Zug – Wer hat eigentlich das erste Hochhaus in Zug gebaut? Da denken die meisten wohl sofort an den «Glashof» an der Baarerstrasse 43 – der dort ab 1966 beim Bahnhof stolz in die Höhe ragte und den die legendären Zuger Architekten Fritz Stucky und Rudolf Meuli entworfen hatten. Doch das stimmt nicht.

Das erste Hochhaus in Zug entstand zwar ebenfalls an der Baarerstrasse, jener urbanen «Aorta» Zugs, an der Jahrzehnte später noch weitere «Skyscraper» in die Höhe schiessen. Doch damals, 1957, befand sich der elfstöckige Bau an der Baarerstrasse 122 noch allein auf weiter Flur – und stellte trotzdem im Nachkriegszug bereits den unbändigen Willen zur Moderne des Zugers Walter Flueler unter Beweis.

Hochhaus passt sich heute perfekt ins Stadtbild ein

Das Hochhaus passt sich heutzutage sogar bestens in seine unmittelbare Nachbarschaft mit dem Zugorama von V-Zug und den dynamischen Bebauungen des Kistenfabrik-Areals von Wiederkehr und Krummenacher ein. Das jüngste Hochhaus von Phi­lipp Brühwiler an der Baarerstrasse 125 vollendet quasi die architektonische Pionierleistung Fluelers in Zug. Kurios: Brühwiler begann seine berufliche Laufbahn bei Walter Flueler.

Doch wer ist dieser Walter Flueler eigentlich, der 2014 im Alter von 82 Jahren verstarb? Schliesslich musste selbst Thomas Baggenstos, Architekt und Präsident des Bauforums Zug, jüngst bei seiner Laudatio zur Buchvernissage bei der Kalt Medien AG in Zug einräumen, dass ihm «nicht unbedingt bewusst war, wie viele der Bauten von Walter Flueler das heutige Stadtbild von Zug tatsächlich prägen». Flueler, in Cham geboren und als siebtes Kind einer Arbeiterfamilie aufgewachsen, beginnt 1948 seine Bauzeichnerlehre im Büro Karl Aklin und Heinrich Gysin in Zug. In einer Zeit, so Baggenstos, in der man in ganz Europa immer noch daran gewesen sei, mit den Folgen des grossen Krieges umzugehen, Tausende von Menschen obdachlos waren, und die Infrastruktur neu gebaut werden musste. «Dies alles musste schnell geschehen, es galt, ­adäquate technische und ästhe­tische Mittel dazu zu finden.» ­Dabei holt Heinrich Gysin den früheren Lehrling in sein Architekturbüro zurück, und Flueler macht sich schnell an die Arbeit. In einer Mischung aus Neugier, autodidaktischem Pragmatismus und grossem Talent entwickelt der Selfmademan dabei eine eigene Architektursprache, zu der er sich von grossen Stars der internationalen Architekturszene wie Alvar Aalto, Le Corbusier und Frank Lloyd Wright inspirieren liess und die er mit Augenmass auf Zuger Verhältnisse umsetzte. Eine moderne, funktionale und gleichzeitig sehr ansehnliche Bauweise ist das Resultat, das in Zug auf grosse Gegenliebe stösst.

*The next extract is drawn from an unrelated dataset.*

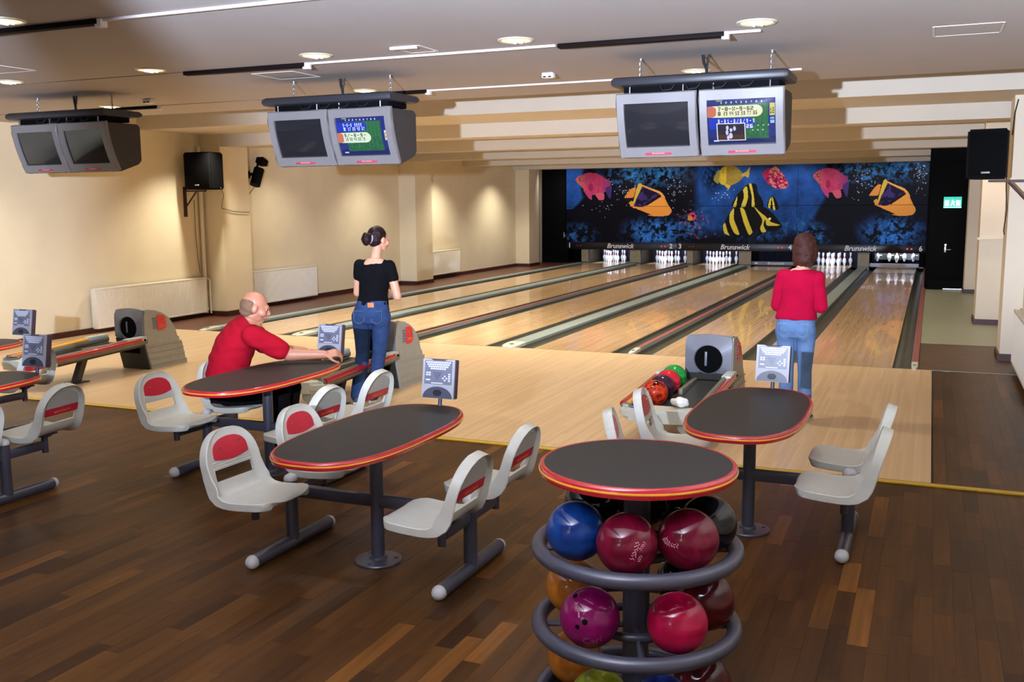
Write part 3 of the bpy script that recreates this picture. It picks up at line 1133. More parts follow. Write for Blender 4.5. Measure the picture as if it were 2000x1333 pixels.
    fin = inpoly(X, Y, rnd([(1432, 404), (1440, 384), (1452, 370), (1464, 361), (1478, 362), (1482, 378), (1490, 390), (1493, 404), (1470, 410)]))
    body = inpoly(X, Y, rnd([(1414, 448), (1420, 430), (1432, 410), (1446, 402), (1470, 404), (1492, 404), (1512, 418), (1528, 438), (1530, 444), (1516, 452), (1498, 452), (1484, 462), (1466, 460), (1448, 462), (1430, 458)]))
    put(img, fin | body, blk)
    for poly in ([(1453, 372), (1460, 366), (1463, 386), (1458, 404), (1450, 404), (1455, 386)], [(1464, 362), (1469, 362), (1474, 384), (1476, 404), (1470, 404), (1470, 384)],
                 [(1440, 388), (1442, 386), (1440, 404), (1434, 404)],
                 [(1428, 418), (1436, 408), (1436, 428), (1448, 458), (1438, 456), (1428, 436)], [(1448, 408), (1456, 410), (1466, 436), (1474, 456), (1466, 458), (1456, 436)],
                 [(1475, 405), (1490, 418), (1498, 424), (1494, 440), (1500, 452), (1492, 454), (1488, 446), (1492, 430)], [(1415, 442), (1419, 436), (1424, 452), (1428, 460), (1418, 456)],
                 [(1498, 424), (1508, 434), (1526, 440), (1512, 442), (1500, 440)]):
        put(img, inpoly(X, Y, rnd(poly)), yel)
    put(img, inpoly(X, Y, rnd([(1466, 462), (1484, 448), (1480, 476), (1470, 474)])), (22, 24, 40))
    put(img, ell(X, Y, 1506, 428, 2.6, 2.6), (230, 220, 160))
    put(img, inpoly(X, Y, rnd([(1500, 404), (1504, 390), (1509, 384), (1517, 392), (1523, 408), (1516, 411)])), blk)
    for poly in ([(1502, 404), (1506, 388), (1508, 390), (1506, 408)], [(1509, 386), (1512, 392), (1516, 410), (1512, 410)]):
        put(img, inpoly(X, Y, rnd(poly)), yel)
    return np.clip(img * 1.12, 0, 255)


UN = ['first and second', 'third and fourth', 'fifth and sixth']
NUM = [('1', -10.27), ('2', -6.98), ('3', -6.70), ('4', -3.44), ('5', -3.14), ('6', .09)]
LOGO = [-8.6, -5.05, -1.51]
LED = [(-9.95, -7.22), (-6.35, -3.72), (-2.85, -.20)]
for j in range(3):
    x0, x1 = PX[j], PX[j + 1]
    lab = ['pink fish over first and second lanes', 'big striped black and yellow fish', 'pink and orange fish beside the black door'][j]
    t = thing('masking_unit', 'fish mural above the pins with ' + lab, 'mural', (0, 17.75, 0), group='mural panels over the pin decks')
    for nm, z0, z1, H in (('upper_panel', 1.786, 3.05, 84), ('lower_panel', .668, 1.776, 74)):
        W = 240
        img = paint_reef(x0, x1, z0, z1, W, H)
        gx = np.linspace(x0 + .004, x1 - .004, W + 1)
        gz = np.linspace(z1, z0, H + 1)
        P = np.zeros((H + 1, W + 1, 3))
        P[..., 0] = gx[None, :]
        P[..., 2] = gz[:, None]
        p = painted(nm, P, img, m_mural, t)
        MB().bb((x0 + .004, .003, z0), (x1 - .004, .04, z1)).build('panel_backing', m_pitdark, p, smooth=False)
    MB().bb((x0, -.02, .44), (x1, .05, .665), bev=.004).build('number_strip', m_mask, t)
    place('lettering', text_mesh('Brunswick', .205, m_white, .001, .28, 1.0, .004), t, (LOGO[j], -.022, .553), (PI / 2, 0, 0))
    for n, x in NUM[2 * j:2 * j + 2]:
        place('lane_number', text_mesh(n, .20, m_white, .001, 0, 1.0, .006), t, (x, -.022, .56), (PI / 2, 0, 0))
    for q, x in enumerate(LED[j]):
        e = MB()
        for s in (-1, 1):
            e.cyl((x + s * .055, -.02, .555), (x + s * .055, -.028, .555), .022, n=10)
        e.build('ball_light', m_led if q else mat('red_led_dim_%d' % j, (90, 14, 26), .3, var=0, emit=(150, 10, 30), estr=.3), t)

# ------------------------------------------------------------------ ceiling fittings
def downlight(x, y, label):
    t = thing('downlight', label, 'downlight', (x, y, ZC), group='round downlights in the ceiling')
    MB().lathe((0, 0, 0), [(.105, .0), (.105, -.006), (.118, -.010), (.128, -.006), (.130, .0)], 32).build('trim_ring', m_ring, t)
    MB().lathe((0, 0, 0), [(.0, -.002), (.104, -.002), (.104, -.006), (.085, -.009), (.0, -.011)], 32).build('reflector', m_bulb, t)
    m = MB()
    for s in (-1, 1):
        m.cyl((s * .025, -.05, -.012), (s * .025, .05, -.012), .010, n=10)
    m.build('lamp_tube', mat('lamp_tube_glow', (255, 244, 214), .3, var=0, emit=(255, 246, 222), estr=1.6), t)
    return t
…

Flueler baute seinem Chef eine faszinierende Villa

Wobei, wie Zugs früherer Stadtarchitekt Fritz Wagner in seinem Beitrag zum Lebenswerk des Architekten erzählt, Fluelers Patron Heinrich Gysin «als Stadtrat und Verwandter von einflussreichen Familien in Zug über beste Kontakte verfügt (...), und es versteht, Konsortien zu bilden, die immer wieder neue Projekte lancieren.» Pikant: Der Name Fluelers erscheint vorerst nicht auf den Plänen des Architekturbüros Gysin. Und die patronale Haltung des Chefs hat die etwas seltsame Art, so Wagner weiter, «dass Heinrich Gysin seinen ehemaligen Lehrling lebenslang duzt, während Walter Flueler umgekehrt immer Herr Gysin sagte.»

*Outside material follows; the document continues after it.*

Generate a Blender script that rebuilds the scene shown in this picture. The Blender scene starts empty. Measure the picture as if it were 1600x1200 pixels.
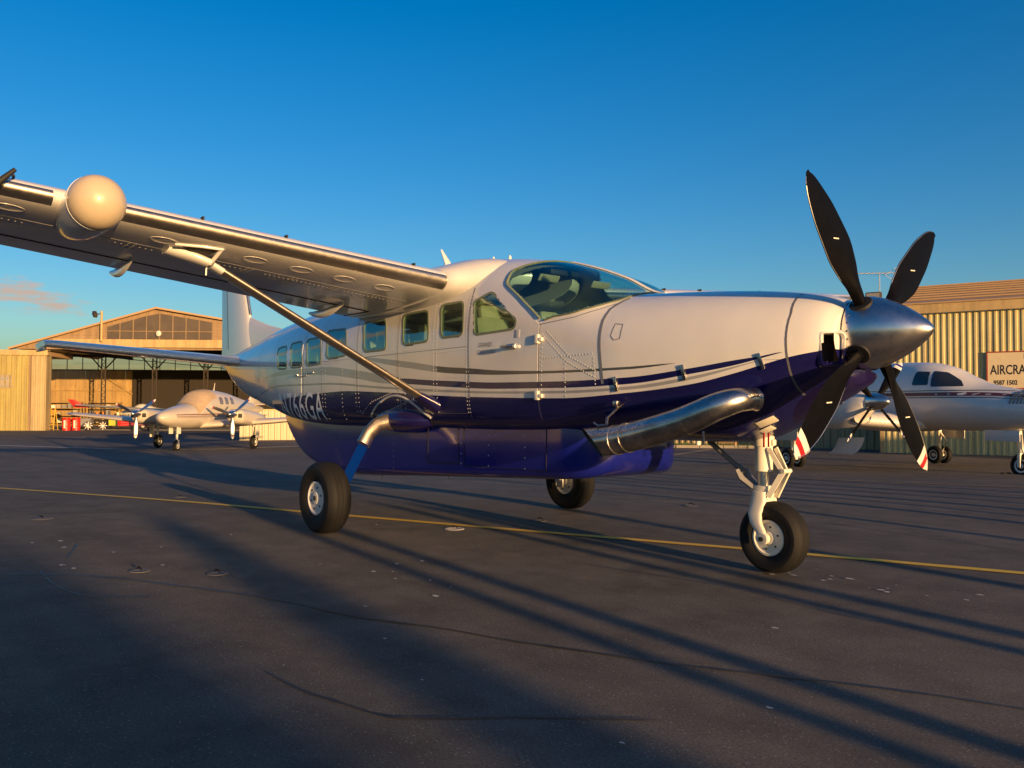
import bpy, bmesh, math, random
from mathutils import Vector, Matrix
R = math.radians
random.seed(7)
scene = bpy.context.scene
# ------------------------------------------------------------------ camera
CAM = Vector((8.061, -6.023, 1.299))
cam_data = bpy.data.cameras.new('camera'); cam = bpy.data.objects.new('camera', cam_data)
scene.collection.objects.link(cam); scene.camera = cam
cam_data.sensor_width = 36.0; cam_data.lens = 1351.08 / 1600 * 36.0
cam_data.clip_start = 0.05; cam_data.clip_end = 6000
_y, _p, _r = R(139.84), R(1.56), R(0.23)
_f = Vector((math.cos(_y)*math.cos(_p), math.sin(_y)*math.cos(_p), math.sin(_p)))
_rt = Vector((math.sin(_y), -math.cos(_y), 0)); _up = _rt.cross(_f)
_rr = math.cos(_r)*_rt + math.sin(_r)*_up; _uu = -math.sin(_r)*_rt + math.cos(_r)*_up
cam.matrix_world = Matrix(((_rr.x, _uu.x, -_f.x, CAM.x), (_rr.y, _uu.y, -_f.y, CAM.y), (_rr.z, _uu.z, -_f.z, CAM.z), (0, 0, 0, 1)))
# ------------------------------------------------------------------ sky, sun, exposure
SUN_AZ, SUN_EL = R(-7.5), R(5.9)
SUN_DIR = Vector((math.cos(SUN_AZ)*math.cos(SUN_EL), math.sin(SUN_AZ)*math.cos(SUN_EL), math.sin(SUN_EL)))
world = bpy.data.worlds.new('World'); scene.world = world; world.use_nodes = True
wt = world.node_tree; wt.nodes.clear()
def wn(t, **k):
    n = wt.nodes.new(t)
    for a, b in k.items(): setattr(n, a, b)
    return n
w_out = wn('ShaderNodeOutputWorld'); w_bg = wn('ShaderNodeBackground'); w_sky = wn('ShaderNodeTexSky')
w_sky.sky_type = 'NISHITA'; w_sky.sun_disc = False; w_sky.sun_elevation = SUN_EL
w_sky.sun_rotation = R(90.0) - SUN_AZ
w_sky.air_density = 1.0; w_sky.dust_density = 1.2; w_sky.ozone_density = 3.0; w_sky.altitude = 20
w_hsv = wn('ShaderNodeHueSaturation'); w_hsv.inputs['Saturation'].default_value = 1.32
w_hsv.inputs['Hue'].default_value = 0.507
wt.links.new(w_sky.outputs[0], w_hsv.inputs['Color'])
# thin broken cloud low over the horizon in the west-north-west
def wm(op, a, b=None, c=None):
    n = wn('ShaderNodeMath', operation=op)
    for k, q in enumerate((a, b, c)):
        if q is None: continue
        if isinstance(q, (int, float)): n.inputs[k].default_value = q
        else: wt.links.new(q, n.inputs[k])
    return n.outputs[0]
L = wt.links.new
w_tc = wn('ShaderNodeTexCoord'); w_sep = wn('ShaderNodeSeparateXYZ'); L(w_tc.outputs['Generated'], w_sep.inputs[0])
w_a = wm('DIVIDE', w_sep.outputs[1], wm('MINIMUM', w_sep.outputs[0], -.05)); w_a = wm('MULTIPLY', w_a, -1.0)      # tangent of the bearing from due -x
w_map = wn('ShaderNodeMapping'); w_map.inputs['Scale'].default_value = (26.0, 26.0, 120.0); L(w_tc.outputs['Generated'], w_map.inputs[0])
w_no = wn('ShaderNodeTexNoise'); w_no.inputs['Scale'].default_value = 1.0; w_no.inputs['Detail'].default_value = 7; w_no.inputs['Roughness'].default_value = 0.62; L(w_map.outputs[0], w_no.inputs['Vector'])
w_zc = wm('MULTIPLY_ADD', w_a, -.11, .131)
w_band = wm('SUBTRACT', 1.0, wm('DIVIDE', wm('ABSOLUTE', wm('SUBTRACT', w_sep.outputs[2], w_zc)), .021))
w_end = wm('MULTIPLY', wm('SUBTRACT', .335, w_a), 5.0)
w_den = wm('ADD', wm('MINIMUM', wm('MULTIPLY', w_band, .55), .40), wm('MINIMUM', wm('SUBTRACT', w_end, .75), .0))
w_den = wm('ADD', w_den, wm('MULTIPLY', wm('SUBTRACT', w_no.outputs[0], .5), 1.9))
w_rm = wn('ShaderNodeMapRange'); w_rm.inputs[1].default_value = .08; w_rm.inputs[2].default_value = .46; w_rm.inputs[4].default_value = .9; L(w_den, w_rm.inputs[0])
w_in = wm('GREATER_THAN', w_band, 0.0); w_fac = wm('MULTIPLY', w_rm.outputs[0], wm('MULTIPLY', wm('MINIMUM', wm('MAXIMUM', wm('MULTIPLY', w_band, 3.0), 0.0), 1.0), wm('LESS_THAN', w_sep.outputs[0], -.3)))
w_mix = wn('ShaderNodeMixRGB'); w_mix.inputs[2].default_value = (2.7, 2.0, 1.6, 1)
L(w_fac, w_mix.inputs[0]); L(w_hsv.outputs[0], w_mix.inputs[1])
L(w_mix.outputs[0], w_bg.inputs[0]); L(w_bg.outputs[0], w_out.inputs[0])
w_bg.inputs[1].default_value = 0.124
sd = bpy.data.lights.new('sun', 'SUN'); sd.energy = 5.0; sd.angle = R(0.53); sd.color = (1.0, 0.59, 0.25)
sun = bpy.data.objects.new('sun', sd); scene.collection.objects.link(sun)
sun.rotation_euler = SUN_DIR.to_track_quat('Z', 'Y').to_euler(); sun.location = SUN_DIR * 60
vs = scene.view_settings; vs.view_transform = 'Standard'; vs.look = 'None'; vs.gamma = 1.0; vs.exposure = 0.82; vs.use_curve_mapping = False
scene.render.engine = 'CYCLES'
scene.cycles.max_bounces = 8; scene.cycles.transparent_max_bounces = 16

# ------------------------------------------------------------------ curves and the fuselage skin
def pchip(xs, ys):
    n=len(xs); h=[xs[i+1]-xs[i] for i in range(n-1)]; d=[(ys[i+1]-ys[i])/h[i] for i in range(n-1)]
    m=[0.0]*n; m[0]=d[0]; m[-1]=d[-1]
    for i in range(1,n-1):
        if d[i-1]*d[i]>0:
            w1=2*h[i]+h[i-1]; w2=h[i]+2*h[i-1]; m[i]=(w1+w2)/(w1/d[i-1]+w2/d[i])
    def f(x):
        if x<=xs[0]: return ys[0]
        if x>=xs[-1]: return ys[-1]
        i=0
        while x>xs[i+1]: i+=1
        t=(x-xs[i])/h[i]; t2=t*t; t3=t2*t
        return (2*t3-3*t2+1)*ys[i]+(t3-2*t2+t)*h[i]*m[i]+(3*t2-2*t3)*ys[i+1]+(t3-t2)*h[i]*m[i+1]
    return f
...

Doch das macht Flueler nichts aus. Im Gegenteil. Hat er seinem Chef wohl bereits grössten Respekt abgerungen angesichts des atemberaubend modernen und gleichzeitig doch schlichten Einfamilienhauses am Hänibüel 10a, das er 1960 für Heinrich Gysin am Zuger Hang gebaut hat. Während die Villa mit Umschwung draussen äusserst stimmig gestaltet ist mit Wasser- und Grünflächen sowie grossen Findlingen, atmet das Interieur das rustikale Ambiente eines Frank Lloyd Wright wie in dessen berühmter Lodge «Fallingwater». Ab 1962 wird Flueler offiziell Partner im neu benannten Architekturbüro Gysin&Flueler. 1973 übernimmt er die Firma. 1996 zieht er sich zurück und übergibt das Büro seinem Sohn Urs.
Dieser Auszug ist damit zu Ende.